L'activité contentieuse est aussi la fonction qui s'intègre certainement de façon le plus criante dans cette notion d'inter-professionnalisation des métiers du droit.

Le juriste contentieux se doit en effet d'organiser son réseau, ses ressources externes qui passent, entre autre, par le choix de ses prestataires de recouvrement pour certaines créances impayées, de « ses » avocats, de « ses » huissiers de justice.

Le juriste, chef d'orchestre, va donc devoir animer un réseau d'avocats, véritables partenaires sollicités notamment pour la prise des décisions de justice.

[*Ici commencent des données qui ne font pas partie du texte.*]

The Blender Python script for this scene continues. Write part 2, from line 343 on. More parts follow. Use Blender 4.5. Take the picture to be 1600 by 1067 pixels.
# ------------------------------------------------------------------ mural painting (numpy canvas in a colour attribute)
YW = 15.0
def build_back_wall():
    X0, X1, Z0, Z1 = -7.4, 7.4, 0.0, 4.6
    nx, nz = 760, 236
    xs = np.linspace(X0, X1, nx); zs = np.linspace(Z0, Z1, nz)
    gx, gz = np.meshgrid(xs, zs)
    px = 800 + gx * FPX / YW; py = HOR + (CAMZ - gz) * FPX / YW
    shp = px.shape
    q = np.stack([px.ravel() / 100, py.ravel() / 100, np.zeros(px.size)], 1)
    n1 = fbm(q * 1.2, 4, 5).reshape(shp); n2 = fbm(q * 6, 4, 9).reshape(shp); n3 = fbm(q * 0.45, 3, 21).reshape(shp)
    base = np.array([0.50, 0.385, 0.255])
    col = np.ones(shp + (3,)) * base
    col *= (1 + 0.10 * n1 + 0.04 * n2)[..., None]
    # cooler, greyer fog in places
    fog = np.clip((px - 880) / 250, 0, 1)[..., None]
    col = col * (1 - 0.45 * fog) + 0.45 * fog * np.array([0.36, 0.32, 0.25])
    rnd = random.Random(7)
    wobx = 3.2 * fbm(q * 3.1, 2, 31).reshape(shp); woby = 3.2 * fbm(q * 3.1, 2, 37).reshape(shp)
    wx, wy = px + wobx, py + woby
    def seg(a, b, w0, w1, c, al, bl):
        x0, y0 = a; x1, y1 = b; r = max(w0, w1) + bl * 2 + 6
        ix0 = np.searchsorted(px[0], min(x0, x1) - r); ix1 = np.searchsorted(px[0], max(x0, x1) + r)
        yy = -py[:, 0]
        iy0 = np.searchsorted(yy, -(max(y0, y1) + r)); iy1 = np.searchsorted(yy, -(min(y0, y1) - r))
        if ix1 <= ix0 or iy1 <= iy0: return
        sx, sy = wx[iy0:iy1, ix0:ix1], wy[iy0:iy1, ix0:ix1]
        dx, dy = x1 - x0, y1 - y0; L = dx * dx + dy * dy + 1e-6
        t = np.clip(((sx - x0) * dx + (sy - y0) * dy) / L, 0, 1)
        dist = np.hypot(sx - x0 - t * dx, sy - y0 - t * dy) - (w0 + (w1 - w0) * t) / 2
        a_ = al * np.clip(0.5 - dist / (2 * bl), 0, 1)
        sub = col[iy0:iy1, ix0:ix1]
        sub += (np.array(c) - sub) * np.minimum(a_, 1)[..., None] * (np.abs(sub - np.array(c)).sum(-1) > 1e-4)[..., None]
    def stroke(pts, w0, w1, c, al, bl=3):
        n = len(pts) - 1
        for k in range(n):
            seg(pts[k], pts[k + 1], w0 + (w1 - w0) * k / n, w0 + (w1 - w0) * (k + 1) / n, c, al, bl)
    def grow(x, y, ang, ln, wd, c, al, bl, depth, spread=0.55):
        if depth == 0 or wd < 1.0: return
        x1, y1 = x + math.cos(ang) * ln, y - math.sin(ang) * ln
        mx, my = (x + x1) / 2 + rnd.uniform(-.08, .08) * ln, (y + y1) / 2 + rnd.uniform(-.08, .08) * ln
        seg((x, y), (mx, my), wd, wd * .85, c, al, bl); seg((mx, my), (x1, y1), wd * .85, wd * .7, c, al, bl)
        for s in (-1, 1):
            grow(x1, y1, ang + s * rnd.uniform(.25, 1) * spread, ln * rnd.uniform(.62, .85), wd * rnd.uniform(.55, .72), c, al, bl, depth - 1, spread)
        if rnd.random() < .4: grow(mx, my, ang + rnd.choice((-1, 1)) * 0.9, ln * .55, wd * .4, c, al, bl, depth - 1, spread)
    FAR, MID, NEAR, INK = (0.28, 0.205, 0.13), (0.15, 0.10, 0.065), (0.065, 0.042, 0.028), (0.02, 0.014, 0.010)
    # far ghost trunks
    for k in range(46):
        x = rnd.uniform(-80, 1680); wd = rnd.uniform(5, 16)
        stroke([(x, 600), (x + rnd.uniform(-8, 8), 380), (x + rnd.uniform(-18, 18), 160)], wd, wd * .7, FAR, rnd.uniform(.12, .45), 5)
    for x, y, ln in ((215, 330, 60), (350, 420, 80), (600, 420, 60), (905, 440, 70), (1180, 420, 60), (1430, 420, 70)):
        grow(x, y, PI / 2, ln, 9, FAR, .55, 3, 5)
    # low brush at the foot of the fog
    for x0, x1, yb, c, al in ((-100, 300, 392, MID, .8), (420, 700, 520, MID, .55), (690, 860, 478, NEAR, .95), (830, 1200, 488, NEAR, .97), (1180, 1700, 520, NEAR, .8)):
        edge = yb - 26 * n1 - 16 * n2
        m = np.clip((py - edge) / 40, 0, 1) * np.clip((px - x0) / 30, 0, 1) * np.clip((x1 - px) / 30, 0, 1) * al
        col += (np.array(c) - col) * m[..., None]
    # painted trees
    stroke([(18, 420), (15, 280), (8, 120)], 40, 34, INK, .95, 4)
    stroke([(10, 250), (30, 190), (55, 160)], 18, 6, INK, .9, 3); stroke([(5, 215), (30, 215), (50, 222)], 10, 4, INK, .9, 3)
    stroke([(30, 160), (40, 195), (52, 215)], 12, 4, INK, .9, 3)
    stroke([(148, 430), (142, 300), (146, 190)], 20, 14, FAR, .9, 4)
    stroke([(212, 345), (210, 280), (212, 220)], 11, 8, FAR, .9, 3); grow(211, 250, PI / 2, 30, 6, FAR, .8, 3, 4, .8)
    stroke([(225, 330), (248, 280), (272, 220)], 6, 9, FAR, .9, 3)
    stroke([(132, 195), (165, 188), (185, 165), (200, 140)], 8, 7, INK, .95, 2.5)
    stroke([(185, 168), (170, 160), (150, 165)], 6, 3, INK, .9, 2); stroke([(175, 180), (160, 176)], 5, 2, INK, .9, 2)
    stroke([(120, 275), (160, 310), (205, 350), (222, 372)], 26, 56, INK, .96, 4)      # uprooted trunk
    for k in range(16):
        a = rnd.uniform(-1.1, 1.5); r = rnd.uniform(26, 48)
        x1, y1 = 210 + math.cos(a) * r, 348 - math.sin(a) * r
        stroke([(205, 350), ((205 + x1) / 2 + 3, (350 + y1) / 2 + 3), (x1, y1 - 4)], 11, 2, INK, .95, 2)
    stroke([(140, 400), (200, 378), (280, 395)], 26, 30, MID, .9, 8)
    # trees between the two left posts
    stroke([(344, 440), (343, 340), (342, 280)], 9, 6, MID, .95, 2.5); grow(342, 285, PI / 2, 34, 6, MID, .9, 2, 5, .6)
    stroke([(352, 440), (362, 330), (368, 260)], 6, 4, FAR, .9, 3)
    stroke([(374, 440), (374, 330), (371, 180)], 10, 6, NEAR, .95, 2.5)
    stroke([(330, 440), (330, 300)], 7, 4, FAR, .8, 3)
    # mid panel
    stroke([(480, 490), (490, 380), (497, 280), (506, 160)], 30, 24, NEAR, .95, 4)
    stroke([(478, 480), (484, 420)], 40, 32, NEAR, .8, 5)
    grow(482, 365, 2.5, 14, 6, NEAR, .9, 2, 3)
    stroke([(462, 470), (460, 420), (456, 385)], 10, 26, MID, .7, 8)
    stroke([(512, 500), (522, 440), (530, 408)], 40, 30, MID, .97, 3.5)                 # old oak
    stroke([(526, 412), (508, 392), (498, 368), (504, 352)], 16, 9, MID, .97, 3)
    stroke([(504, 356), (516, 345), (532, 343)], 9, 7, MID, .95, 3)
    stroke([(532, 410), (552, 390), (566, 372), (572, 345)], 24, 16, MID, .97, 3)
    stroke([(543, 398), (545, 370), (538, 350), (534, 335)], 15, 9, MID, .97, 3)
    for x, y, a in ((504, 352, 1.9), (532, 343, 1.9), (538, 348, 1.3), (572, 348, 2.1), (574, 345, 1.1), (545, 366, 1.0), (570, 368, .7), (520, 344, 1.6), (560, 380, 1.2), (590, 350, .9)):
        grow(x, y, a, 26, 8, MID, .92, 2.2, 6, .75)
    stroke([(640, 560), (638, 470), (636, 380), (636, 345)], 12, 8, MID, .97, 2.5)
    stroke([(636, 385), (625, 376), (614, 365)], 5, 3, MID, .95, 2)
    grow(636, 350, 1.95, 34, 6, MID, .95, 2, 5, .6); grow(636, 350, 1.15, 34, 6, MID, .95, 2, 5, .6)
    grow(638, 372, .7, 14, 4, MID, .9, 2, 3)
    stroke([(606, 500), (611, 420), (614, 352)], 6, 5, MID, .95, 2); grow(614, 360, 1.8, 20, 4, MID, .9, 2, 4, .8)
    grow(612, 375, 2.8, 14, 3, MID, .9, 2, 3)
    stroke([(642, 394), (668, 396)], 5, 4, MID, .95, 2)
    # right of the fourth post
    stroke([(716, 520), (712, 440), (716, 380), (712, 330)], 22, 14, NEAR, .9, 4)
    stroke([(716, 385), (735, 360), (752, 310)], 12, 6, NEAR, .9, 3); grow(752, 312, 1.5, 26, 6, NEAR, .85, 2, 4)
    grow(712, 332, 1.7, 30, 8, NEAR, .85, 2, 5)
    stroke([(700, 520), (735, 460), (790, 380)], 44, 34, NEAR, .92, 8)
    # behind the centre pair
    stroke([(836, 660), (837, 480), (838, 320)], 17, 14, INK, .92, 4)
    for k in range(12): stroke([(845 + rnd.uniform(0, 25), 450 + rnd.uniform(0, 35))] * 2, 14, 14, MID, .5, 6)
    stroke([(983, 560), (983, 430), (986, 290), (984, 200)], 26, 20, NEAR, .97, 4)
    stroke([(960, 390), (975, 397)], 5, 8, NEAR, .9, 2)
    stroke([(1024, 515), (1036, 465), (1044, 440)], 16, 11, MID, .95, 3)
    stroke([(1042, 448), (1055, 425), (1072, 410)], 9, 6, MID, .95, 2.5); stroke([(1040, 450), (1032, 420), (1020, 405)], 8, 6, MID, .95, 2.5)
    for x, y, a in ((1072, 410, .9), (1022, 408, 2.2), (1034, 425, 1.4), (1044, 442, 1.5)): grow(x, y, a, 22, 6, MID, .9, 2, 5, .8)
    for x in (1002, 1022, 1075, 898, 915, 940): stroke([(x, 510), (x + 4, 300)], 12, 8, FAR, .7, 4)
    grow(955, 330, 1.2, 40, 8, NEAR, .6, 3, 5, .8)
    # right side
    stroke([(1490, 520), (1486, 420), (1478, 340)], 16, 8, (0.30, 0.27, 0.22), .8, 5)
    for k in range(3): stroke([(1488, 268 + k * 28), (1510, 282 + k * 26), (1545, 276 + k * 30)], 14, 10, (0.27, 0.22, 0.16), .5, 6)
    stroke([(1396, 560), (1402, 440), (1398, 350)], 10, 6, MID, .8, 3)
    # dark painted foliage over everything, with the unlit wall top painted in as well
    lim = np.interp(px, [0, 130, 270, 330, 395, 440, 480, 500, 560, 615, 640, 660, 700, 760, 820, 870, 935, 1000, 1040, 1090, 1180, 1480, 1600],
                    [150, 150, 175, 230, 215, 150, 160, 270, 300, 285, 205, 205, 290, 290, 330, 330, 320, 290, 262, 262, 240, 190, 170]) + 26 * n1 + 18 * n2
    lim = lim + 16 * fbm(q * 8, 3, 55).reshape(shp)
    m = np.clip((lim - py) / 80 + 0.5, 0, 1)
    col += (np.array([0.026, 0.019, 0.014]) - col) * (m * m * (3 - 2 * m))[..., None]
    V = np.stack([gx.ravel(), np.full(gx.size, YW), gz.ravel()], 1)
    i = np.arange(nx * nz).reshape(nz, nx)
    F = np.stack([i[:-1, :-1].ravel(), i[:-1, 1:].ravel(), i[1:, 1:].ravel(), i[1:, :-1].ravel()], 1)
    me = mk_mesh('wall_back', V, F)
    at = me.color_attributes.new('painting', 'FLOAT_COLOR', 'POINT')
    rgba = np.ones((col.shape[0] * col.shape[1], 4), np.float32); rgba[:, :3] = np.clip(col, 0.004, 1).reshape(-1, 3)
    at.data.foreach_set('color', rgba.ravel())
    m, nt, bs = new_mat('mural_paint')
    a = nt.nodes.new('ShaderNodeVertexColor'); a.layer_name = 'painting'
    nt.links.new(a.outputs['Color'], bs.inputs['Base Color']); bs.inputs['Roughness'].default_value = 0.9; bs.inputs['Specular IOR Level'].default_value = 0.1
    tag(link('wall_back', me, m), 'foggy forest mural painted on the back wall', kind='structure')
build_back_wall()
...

Le juriste contentieux est aussi en lien direct avec les huissiers de justice soit pour mettre en place des mesures conservatoires soit pour exécuter les décisions de justice.

Incontournable pivot, le juriste contentieux aura également à cœur de solliciter les fonctions commerciales et financières afin d'exploiter le plus efficacement possible les informations recueillies et ainsi limiter ce temps judicaire « stérile », pour le transformer en une phase d'actions percutantes.

Le juriste contentieux doit donc s'éviter tout isolement. La performance de la gestion contentieuse va en effet dépendre de son ouverture vers les autres fonctions cruciales de l'entreprise afin de mieux en comprendre les enjeux.

La fonction contentieuse dans l'entreprise et les juristes qui animent cette fonction acquièrent ainsi, naturellement une légitimité à prévenir et à alerter pour éviter les écueils du passé.

Tout l'art est donc de transformer l'image préconçue de la gestion contentieuse comme un mode « administratif » de résolution des différents en en une vision stratégique, en une arme préventive, dissuasive efficace source de réussite et de force pour l'entreprise.